Mais après tout, il s’agit là de reproches d’historien bien mesquins, qui passent sans doute à côté de l’essentiel. S. Audier est d’abord soucieux de reconstruire a posteriori des positions intellectuelles cohérentes, en restant très proches des textes, quitte à en proposer des interprétations un peu forcées. D’ailleurs, il existe de multiples façons et manières possibles et légitimes d’écrire sur le passé, et celle que propose ici Serge Audier présente un grand intérêt en tissant ensemble de nombreux fils entre le passé et le présent, entre diverses traditions intellectuelles et politiques, mais aussi entre disciplines académiques. Pour le philosophe, l’enjeu est finalement moins de restituer le monde singulier de ces auteurs du XIXe siècle et dialoguer avec l’historiographie de l’environnement et des premiers socialismes, que d’affirmer une thèse importante pour aujourd’hui : la gauche doit devenir écologiste. Les écrits du passé qu’il exhume sont d’abord là pour légitimer cette thèse et lui donner une certaine force. À cet égard le projet semble pleinement réussi.

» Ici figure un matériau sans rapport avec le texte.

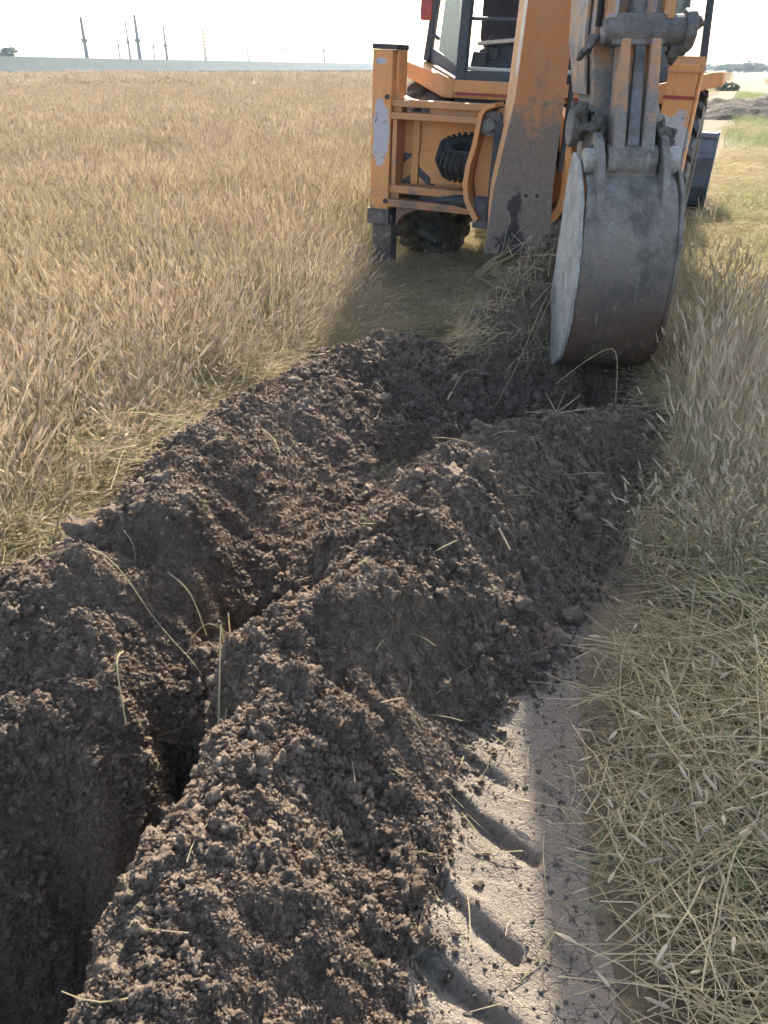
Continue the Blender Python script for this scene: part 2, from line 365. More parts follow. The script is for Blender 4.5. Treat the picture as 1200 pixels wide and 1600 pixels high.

C’est pourquoi les quelques éléments de discussion soulevés plus haut n’invalident en rien la richesse et l’intérêt du livre de S. Audier, qui fera date et dont on attend la suite avec impatience. À l’heure où le mouvement de l’écologie politique semble en ruine sous l’effet de ses compromissions, lâchetés et courses aux postes d’une part, de l’apparent verdissement généralisé et des appels dépolitisés à une nouvelle modernisation écologique de l’autre, cette exhumation des pensées radicales soucieuses d’écologie présente un grand intérêt, tant intellectuel que politique. Alors que de plus en plus de discours inventent une écologie molle, technocratique, détachée des enjeux sociaux et des rapports de force politiques, au nom d’un pragmatisme mal compris et de l’efficacité supposée de l’action, S. Audier invite au contraire à repolitiser et à redonner une dimension utopique aux projets de société alternative. Il nous offre ainsi des ressources pour redynamiser les débats sur les questions écologiques, sur les choix techniques, sur les grands enjeux environnementaux comme la pollution et le réchauffement climatique. Il nous aide à sortir de faux débats sclérosants, en montrant combien l’écologie n’est pas extérieure à l’histoire de la gauche classique, mais qu’elle en a été dès le début un enjeu fondamental, quoique oublié et marginalisé. L’ouvrage participe à cet égard à l’invention d’un nouvel imaginaire historique adapté aux enjeux contemporains et auxquels de plus en plus d’auteurs et de mouvements militants s’attèlent [5]. Il montre la nécessité de renouer avec des traditions oubliées pour imaginer et construire l’indispensable société écologique de demain, en allant au delà des habituelles lamentations, indignations et petits gestes individuels, certes indispensables, mais devenus insuffisants.